A Relational Construction of Social Class and Ethnicity : Introducing a New Mapping Tool

Paper Presentation in a Themed Session
Michael Donnelly  

This paper introduces a new ‘mapping tool’ developed as part of a 3-year comparative study into spatial and social im/mobilities of young people - involving over 180 young people across 20 fieldwork sites across all four corners of the UK. A key focus of the project was to foreground geography in our understandings of young people’s university transitions and im/mobility intentions, capturing the diverse spatial vantage points from which their choices are oriented. The ‘mapping tool’ involves participants using different colours to express their subjective perceptions and feelings about the geography of the UK (in this case), which is then followed-up by an interview orientated around their map.

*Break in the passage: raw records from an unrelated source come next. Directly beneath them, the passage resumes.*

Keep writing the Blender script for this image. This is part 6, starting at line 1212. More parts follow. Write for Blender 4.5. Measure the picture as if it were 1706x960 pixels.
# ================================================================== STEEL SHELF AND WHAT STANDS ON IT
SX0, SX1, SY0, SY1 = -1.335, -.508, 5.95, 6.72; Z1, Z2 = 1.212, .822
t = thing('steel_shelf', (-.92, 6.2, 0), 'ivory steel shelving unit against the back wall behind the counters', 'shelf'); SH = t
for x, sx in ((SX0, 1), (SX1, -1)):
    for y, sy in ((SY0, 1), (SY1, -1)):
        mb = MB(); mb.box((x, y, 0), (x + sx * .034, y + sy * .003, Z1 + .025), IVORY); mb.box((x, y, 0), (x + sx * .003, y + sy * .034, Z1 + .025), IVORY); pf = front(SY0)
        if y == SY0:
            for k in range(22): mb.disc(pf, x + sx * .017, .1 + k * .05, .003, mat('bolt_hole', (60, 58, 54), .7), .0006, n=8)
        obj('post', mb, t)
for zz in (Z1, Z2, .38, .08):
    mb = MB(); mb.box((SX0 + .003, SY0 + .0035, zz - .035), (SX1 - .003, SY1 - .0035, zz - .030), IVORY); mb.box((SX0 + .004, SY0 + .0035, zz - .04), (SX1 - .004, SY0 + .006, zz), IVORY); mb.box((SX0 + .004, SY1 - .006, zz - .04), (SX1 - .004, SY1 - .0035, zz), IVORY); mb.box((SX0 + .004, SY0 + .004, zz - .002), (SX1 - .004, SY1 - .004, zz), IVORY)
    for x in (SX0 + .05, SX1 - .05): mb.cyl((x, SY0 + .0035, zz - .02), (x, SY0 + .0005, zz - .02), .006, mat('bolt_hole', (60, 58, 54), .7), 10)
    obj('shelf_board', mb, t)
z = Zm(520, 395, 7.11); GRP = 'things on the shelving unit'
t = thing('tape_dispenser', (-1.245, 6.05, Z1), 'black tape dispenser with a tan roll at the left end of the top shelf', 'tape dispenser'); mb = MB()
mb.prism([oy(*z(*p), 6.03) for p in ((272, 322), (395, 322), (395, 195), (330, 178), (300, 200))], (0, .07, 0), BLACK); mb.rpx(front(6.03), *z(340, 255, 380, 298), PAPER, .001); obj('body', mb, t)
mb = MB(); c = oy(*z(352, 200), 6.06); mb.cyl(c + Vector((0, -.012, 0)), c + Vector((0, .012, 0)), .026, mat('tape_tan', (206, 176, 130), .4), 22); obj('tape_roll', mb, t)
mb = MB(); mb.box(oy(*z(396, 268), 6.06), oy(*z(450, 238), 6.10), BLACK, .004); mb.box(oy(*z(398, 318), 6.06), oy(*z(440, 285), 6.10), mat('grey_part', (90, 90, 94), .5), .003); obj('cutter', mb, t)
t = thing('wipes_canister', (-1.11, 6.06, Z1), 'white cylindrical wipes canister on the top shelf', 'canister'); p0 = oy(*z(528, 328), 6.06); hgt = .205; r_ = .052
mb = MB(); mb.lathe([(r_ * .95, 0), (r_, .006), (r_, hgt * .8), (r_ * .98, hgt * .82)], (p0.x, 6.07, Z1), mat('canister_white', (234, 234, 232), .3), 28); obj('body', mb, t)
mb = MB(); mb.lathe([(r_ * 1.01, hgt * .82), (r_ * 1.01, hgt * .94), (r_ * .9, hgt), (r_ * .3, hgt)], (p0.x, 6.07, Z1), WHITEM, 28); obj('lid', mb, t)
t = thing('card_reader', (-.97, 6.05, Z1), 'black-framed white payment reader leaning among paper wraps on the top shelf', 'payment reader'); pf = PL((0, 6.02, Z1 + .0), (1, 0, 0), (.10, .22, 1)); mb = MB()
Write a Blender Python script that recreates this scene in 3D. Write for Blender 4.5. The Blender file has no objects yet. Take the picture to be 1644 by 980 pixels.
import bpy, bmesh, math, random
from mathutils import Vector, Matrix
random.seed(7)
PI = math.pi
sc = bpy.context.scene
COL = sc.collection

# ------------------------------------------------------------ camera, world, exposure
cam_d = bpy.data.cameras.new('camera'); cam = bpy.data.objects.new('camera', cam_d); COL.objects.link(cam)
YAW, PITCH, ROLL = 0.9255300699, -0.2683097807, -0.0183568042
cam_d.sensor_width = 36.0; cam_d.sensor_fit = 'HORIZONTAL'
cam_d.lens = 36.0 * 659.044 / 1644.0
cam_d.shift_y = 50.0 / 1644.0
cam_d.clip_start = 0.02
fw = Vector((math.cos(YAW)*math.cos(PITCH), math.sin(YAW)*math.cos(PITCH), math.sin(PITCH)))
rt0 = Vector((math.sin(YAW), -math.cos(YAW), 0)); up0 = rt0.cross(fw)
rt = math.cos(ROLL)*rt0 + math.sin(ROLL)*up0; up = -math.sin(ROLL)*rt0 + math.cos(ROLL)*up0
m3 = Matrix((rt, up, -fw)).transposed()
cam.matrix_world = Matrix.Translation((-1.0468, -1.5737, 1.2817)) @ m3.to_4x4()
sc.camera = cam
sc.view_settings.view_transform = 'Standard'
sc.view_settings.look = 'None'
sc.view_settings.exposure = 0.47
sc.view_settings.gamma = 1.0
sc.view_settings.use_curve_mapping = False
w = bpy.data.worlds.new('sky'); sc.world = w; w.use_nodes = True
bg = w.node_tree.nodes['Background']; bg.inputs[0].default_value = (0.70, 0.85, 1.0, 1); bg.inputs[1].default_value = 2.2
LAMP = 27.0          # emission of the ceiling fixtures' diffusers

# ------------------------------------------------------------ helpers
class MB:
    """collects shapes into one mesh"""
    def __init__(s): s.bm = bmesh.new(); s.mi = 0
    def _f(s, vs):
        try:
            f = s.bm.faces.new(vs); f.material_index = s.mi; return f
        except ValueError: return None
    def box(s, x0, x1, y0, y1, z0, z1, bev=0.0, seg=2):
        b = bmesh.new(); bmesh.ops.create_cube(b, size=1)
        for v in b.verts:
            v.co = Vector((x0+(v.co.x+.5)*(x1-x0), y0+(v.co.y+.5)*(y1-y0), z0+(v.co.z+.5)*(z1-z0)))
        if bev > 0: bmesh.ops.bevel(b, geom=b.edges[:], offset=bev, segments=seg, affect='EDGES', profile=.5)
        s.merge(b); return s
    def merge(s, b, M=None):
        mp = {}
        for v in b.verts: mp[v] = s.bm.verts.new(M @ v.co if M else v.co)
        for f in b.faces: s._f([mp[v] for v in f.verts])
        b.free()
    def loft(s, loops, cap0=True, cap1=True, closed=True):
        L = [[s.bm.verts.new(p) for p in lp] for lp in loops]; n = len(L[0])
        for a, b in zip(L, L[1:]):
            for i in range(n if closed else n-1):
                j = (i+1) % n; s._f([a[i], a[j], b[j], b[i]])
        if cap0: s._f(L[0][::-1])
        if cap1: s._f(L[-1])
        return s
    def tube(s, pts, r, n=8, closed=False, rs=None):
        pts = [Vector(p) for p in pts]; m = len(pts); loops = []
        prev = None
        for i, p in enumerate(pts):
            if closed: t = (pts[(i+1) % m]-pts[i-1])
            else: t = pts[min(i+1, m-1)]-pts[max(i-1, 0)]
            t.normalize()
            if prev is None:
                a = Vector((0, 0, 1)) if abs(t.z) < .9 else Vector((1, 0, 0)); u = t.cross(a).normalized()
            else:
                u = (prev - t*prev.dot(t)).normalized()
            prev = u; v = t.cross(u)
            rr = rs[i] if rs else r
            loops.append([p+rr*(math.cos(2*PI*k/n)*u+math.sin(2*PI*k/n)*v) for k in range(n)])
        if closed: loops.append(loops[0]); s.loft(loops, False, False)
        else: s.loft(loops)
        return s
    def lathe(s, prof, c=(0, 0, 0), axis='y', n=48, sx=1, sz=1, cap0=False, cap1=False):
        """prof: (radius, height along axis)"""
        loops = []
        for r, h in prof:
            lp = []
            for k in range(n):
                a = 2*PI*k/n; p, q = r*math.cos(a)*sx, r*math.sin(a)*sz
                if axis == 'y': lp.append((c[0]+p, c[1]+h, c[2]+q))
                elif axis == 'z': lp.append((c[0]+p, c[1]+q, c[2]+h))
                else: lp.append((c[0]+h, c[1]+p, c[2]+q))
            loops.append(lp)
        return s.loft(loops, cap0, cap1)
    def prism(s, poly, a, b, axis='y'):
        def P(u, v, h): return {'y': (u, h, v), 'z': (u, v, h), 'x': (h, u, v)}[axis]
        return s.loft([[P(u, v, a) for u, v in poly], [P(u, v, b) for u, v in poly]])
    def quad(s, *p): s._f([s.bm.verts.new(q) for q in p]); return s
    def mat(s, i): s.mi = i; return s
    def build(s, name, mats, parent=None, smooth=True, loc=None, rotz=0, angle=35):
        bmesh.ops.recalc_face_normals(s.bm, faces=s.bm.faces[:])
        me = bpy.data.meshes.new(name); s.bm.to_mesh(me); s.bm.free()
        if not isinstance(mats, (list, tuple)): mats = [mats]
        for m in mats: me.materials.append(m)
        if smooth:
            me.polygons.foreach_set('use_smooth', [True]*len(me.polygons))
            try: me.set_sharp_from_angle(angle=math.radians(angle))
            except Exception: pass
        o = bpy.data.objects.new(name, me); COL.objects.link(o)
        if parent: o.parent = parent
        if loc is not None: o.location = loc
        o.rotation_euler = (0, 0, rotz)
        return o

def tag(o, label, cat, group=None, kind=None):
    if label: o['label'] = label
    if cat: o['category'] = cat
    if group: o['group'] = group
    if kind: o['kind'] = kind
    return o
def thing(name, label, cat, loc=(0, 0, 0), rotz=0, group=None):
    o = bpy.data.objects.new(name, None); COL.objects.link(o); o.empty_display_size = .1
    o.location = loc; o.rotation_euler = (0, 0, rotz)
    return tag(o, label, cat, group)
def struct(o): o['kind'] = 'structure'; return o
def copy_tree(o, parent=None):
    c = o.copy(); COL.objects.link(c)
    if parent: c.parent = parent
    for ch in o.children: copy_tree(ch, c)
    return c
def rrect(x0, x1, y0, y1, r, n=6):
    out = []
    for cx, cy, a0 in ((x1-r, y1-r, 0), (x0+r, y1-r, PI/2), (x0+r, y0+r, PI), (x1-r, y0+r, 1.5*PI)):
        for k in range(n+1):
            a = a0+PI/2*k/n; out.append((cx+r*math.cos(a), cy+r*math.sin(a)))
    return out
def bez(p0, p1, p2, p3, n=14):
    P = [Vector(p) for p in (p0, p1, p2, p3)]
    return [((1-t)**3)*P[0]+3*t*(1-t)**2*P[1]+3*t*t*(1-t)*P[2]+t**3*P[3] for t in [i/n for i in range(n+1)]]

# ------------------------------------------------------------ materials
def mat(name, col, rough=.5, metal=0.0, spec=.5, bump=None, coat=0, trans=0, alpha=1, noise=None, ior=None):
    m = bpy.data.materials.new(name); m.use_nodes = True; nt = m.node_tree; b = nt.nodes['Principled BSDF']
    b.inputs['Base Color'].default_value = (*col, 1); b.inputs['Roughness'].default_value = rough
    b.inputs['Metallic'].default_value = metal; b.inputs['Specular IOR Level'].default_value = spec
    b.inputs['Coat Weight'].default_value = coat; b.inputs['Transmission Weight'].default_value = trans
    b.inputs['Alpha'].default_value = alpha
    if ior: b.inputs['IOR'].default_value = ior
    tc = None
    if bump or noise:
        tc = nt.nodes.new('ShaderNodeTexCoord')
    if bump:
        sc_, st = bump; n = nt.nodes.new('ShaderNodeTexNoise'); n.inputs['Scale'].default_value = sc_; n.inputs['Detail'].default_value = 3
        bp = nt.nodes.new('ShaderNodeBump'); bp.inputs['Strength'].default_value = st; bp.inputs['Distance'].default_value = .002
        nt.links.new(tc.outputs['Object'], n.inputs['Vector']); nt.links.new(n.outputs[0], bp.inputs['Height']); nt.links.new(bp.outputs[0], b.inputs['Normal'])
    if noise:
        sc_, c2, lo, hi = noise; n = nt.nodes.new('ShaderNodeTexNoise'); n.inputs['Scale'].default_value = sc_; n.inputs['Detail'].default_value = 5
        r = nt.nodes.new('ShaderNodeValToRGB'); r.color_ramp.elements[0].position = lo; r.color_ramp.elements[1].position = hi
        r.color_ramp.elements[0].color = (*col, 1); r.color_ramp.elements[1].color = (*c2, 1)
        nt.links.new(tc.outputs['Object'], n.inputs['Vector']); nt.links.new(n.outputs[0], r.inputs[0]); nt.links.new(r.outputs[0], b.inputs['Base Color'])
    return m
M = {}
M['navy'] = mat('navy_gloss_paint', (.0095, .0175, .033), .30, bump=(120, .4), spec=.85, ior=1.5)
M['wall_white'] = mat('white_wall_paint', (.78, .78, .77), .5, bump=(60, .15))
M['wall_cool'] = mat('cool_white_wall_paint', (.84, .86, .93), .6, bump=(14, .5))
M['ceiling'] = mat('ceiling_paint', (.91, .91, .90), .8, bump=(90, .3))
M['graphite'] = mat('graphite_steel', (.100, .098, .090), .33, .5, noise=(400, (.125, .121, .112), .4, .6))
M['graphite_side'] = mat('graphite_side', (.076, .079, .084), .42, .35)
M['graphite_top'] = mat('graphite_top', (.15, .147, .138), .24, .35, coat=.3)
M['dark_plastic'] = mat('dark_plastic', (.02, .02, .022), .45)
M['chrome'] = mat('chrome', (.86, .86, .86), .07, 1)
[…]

Their map, like all maps, are visual representations of how these young people cognitively configure space, including the array of identities and resources that exist across it – it is their geography of the UK. Use of this tool in our research elicited rich spatial imaginaries of our participants, and we report here on its particular affordances for allowing a relational construction of social class and ethnic differences to be captured. We draw on interview data to show how the tool helped to reveal how young people came to define their classed and ethnic identities and orientations to mobility in relation to the perceived other. The distinctive characteristics of the tool - including its weak framing of space and place - allowed this relationality to come through in unique and in-depth ways during interviews.